Exercise task: Copy the material below verbatim from the line with "Write the bpy" to the line with "scene.camera = cam", both lines included, omitting pictures and every line outside that range.

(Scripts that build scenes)

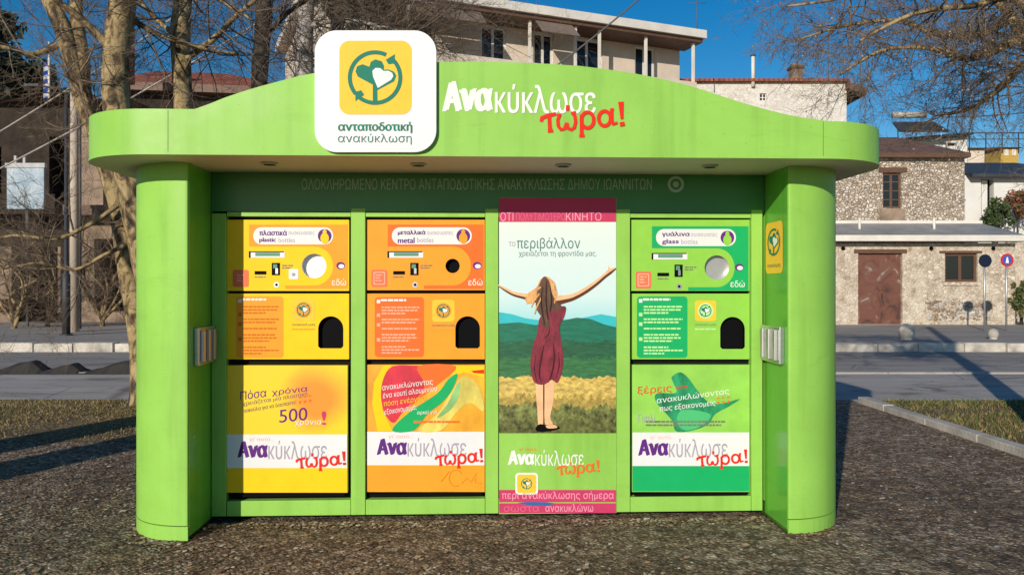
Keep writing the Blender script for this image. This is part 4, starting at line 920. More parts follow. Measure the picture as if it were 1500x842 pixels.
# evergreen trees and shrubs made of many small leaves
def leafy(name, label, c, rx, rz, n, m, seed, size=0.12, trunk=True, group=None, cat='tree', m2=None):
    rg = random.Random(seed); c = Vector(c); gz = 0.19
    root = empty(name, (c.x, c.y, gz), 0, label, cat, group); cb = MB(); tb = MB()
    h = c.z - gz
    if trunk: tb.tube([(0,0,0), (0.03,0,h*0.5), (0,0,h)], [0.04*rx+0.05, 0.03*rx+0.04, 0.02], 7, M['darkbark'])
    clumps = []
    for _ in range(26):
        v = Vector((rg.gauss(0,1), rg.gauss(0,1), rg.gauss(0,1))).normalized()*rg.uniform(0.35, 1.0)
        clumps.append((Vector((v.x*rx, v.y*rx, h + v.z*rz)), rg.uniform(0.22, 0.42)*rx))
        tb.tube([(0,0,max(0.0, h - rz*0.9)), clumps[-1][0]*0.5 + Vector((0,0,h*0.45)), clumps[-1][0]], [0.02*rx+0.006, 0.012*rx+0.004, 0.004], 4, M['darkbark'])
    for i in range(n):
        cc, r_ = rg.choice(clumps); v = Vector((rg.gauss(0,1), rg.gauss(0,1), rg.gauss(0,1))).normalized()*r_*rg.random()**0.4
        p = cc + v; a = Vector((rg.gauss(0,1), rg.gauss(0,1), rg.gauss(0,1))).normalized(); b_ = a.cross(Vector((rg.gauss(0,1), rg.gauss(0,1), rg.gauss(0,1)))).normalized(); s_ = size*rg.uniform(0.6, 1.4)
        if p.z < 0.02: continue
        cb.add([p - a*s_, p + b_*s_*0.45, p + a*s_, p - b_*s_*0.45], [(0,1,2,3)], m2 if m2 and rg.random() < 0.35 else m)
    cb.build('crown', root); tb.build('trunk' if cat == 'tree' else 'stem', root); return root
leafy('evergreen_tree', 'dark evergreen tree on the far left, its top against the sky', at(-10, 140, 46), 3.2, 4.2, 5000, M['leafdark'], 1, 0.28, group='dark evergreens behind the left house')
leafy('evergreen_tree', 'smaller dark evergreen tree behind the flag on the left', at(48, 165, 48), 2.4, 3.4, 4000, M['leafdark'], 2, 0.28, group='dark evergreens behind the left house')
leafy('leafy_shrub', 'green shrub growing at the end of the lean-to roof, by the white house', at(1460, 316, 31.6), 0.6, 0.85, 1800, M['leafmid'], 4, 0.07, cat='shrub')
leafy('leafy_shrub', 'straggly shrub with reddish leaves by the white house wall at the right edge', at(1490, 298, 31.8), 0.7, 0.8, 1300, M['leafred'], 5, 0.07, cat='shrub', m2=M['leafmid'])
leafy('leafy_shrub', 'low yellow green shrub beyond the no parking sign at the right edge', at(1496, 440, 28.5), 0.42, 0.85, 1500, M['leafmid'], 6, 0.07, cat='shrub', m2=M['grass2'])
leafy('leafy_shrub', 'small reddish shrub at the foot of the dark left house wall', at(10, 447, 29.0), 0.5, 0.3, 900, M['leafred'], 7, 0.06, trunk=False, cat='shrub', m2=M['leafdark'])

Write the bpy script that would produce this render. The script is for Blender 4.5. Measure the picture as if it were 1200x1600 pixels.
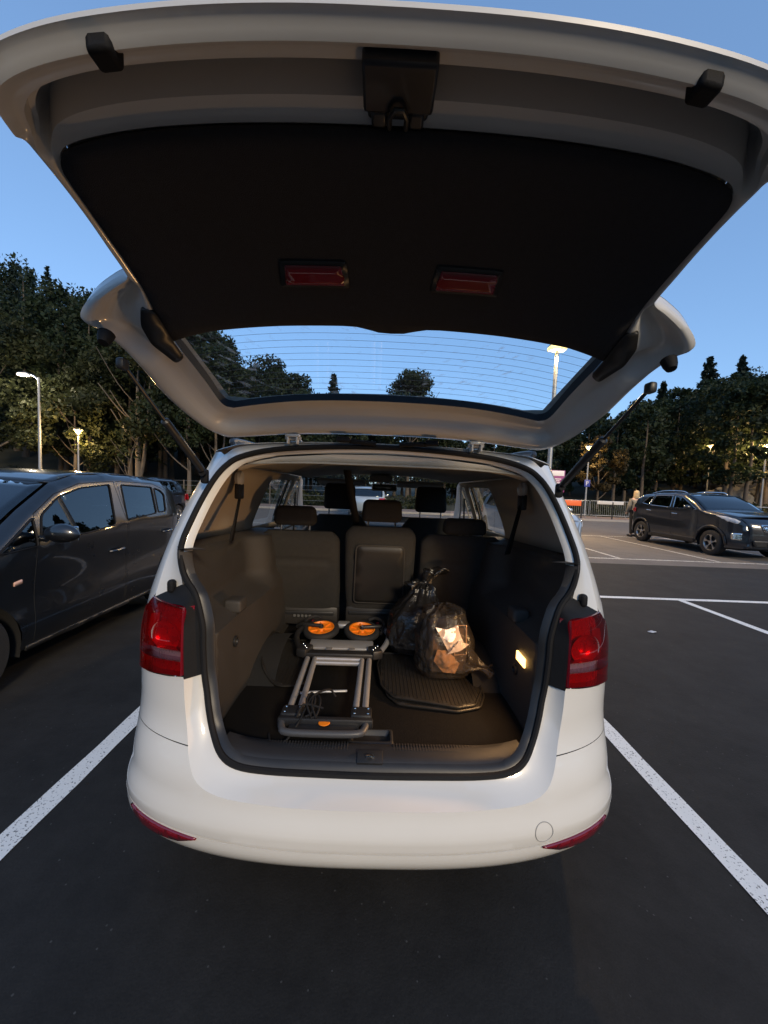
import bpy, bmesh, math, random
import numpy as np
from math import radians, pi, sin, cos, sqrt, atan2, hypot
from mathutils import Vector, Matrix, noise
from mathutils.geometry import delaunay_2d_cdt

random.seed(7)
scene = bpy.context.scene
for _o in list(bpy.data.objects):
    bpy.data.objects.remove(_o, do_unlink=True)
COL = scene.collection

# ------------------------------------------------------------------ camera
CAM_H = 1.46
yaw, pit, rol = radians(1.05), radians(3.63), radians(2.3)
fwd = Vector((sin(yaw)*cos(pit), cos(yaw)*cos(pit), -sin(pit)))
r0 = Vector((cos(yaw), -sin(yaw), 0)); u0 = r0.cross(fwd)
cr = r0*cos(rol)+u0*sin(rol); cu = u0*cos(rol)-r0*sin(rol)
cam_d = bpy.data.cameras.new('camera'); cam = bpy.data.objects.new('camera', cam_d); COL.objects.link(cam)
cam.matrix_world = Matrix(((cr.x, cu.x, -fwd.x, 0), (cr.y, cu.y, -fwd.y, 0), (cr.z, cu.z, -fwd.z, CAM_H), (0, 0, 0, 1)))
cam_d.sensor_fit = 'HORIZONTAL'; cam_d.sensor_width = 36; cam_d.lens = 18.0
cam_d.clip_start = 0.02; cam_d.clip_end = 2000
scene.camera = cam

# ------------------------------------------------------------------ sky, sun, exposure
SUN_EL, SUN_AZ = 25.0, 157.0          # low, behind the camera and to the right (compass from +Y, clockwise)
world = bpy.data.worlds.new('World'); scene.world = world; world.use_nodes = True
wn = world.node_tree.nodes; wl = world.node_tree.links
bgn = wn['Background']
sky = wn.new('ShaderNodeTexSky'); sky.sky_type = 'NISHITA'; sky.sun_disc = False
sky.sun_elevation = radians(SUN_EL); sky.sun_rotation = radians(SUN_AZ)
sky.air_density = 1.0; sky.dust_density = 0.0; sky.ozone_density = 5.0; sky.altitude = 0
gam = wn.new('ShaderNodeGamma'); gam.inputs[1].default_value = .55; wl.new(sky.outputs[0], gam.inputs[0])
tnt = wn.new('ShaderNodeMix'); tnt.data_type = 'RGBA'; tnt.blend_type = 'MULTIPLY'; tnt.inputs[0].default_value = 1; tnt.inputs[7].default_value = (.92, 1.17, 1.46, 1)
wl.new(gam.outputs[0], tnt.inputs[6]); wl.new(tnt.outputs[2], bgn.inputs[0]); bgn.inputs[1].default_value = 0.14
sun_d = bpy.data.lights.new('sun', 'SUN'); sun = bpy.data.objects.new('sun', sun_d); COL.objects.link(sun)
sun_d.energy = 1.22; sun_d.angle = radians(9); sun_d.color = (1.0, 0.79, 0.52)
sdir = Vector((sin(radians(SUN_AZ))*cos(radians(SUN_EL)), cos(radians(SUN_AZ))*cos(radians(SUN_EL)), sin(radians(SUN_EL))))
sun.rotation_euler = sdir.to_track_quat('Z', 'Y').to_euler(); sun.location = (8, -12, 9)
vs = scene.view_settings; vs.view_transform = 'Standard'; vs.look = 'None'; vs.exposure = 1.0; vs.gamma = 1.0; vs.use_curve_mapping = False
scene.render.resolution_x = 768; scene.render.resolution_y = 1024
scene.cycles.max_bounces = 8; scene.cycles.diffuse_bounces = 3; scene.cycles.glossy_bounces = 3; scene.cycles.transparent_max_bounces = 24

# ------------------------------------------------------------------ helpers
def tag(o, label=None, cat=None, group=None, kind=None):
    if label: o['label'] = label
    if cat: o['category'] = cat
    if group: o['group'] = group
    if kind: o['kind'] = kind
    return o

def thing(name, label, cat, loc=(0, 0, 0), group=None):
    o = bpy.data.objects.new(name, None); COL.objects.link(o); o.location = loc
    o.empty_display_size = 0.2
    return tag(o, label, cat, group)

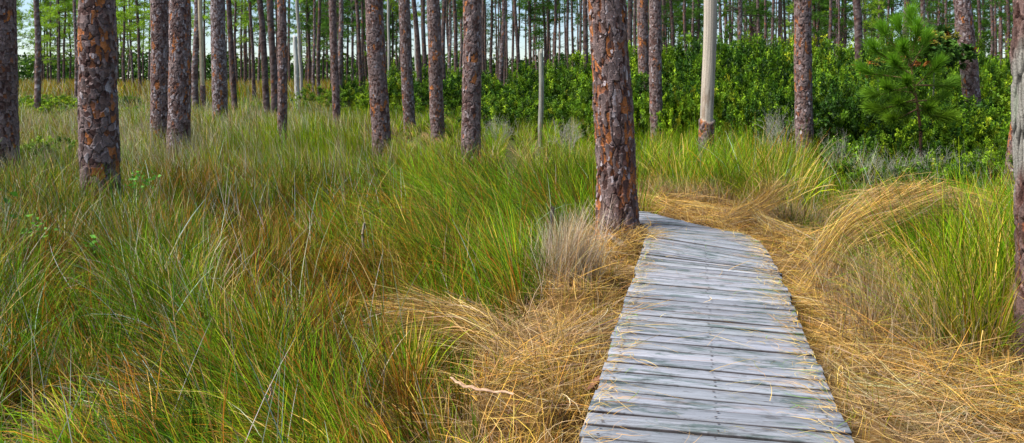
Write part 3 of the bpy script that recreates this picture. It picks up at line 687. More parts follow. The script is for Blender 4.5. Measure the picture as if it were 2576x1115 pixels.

Expected answer:
Write the bpy script that would produce this render. The script is for Blender 4.5. Measure the picture as if it were 1200x1600 pixels.
import bpy, bmesh, math, random
import numpy as np
from math import radians, pi, sin, cos, sqrt, atan2, hypot
from mathutils import Vector, Matrix, noise
from mathutils.geometry import delaunay_2d_cdt

random.seed(7)
scene = bpy.context.scene
for _o in list(bpy.data.objects):
    bpy.data.objects.remove(_o, do_unlink=True)
COL = scene.collection

# ------------------------------------------------------------------ camera
CAM_H = 1.46
yaw, pit, rol = radians(1.05), radians(3.63), radians(2.3)
fwd = Vector((sin(yaw)*cos(pit), cos(yaw)*cos(pit), -sin(pit)))
r0 = Vector((cos(yaw), -sin(yaw), 0)); u0 = r0.cross(fwd)
cr = r0*cos(rol)+u0*sin(rol); cu = u0*cos(rol)-r0*sin(rol)
cam_d = bpy.data.cameras.new('camera'); cam = bpy.data.objects.new('camera', cam_d); COL.objects.link(cam)
cam.matrix_world = Matrix(((cr.x, cu.x, -fwd.x, 0), (cr.y, cu.y, -fwd.y, 0), (cr.z, cu.z, -fwd.z, CAM_H), (0, 0, 0, 1)))
cam_d.sensor_fit = 'HORIZONTAL'; cam_d.sensor_width = 36; cam_d.lens = 18.0
cam_d.clip_start = 0.02; cam_d.clip_end = 2000
scene.camera = cam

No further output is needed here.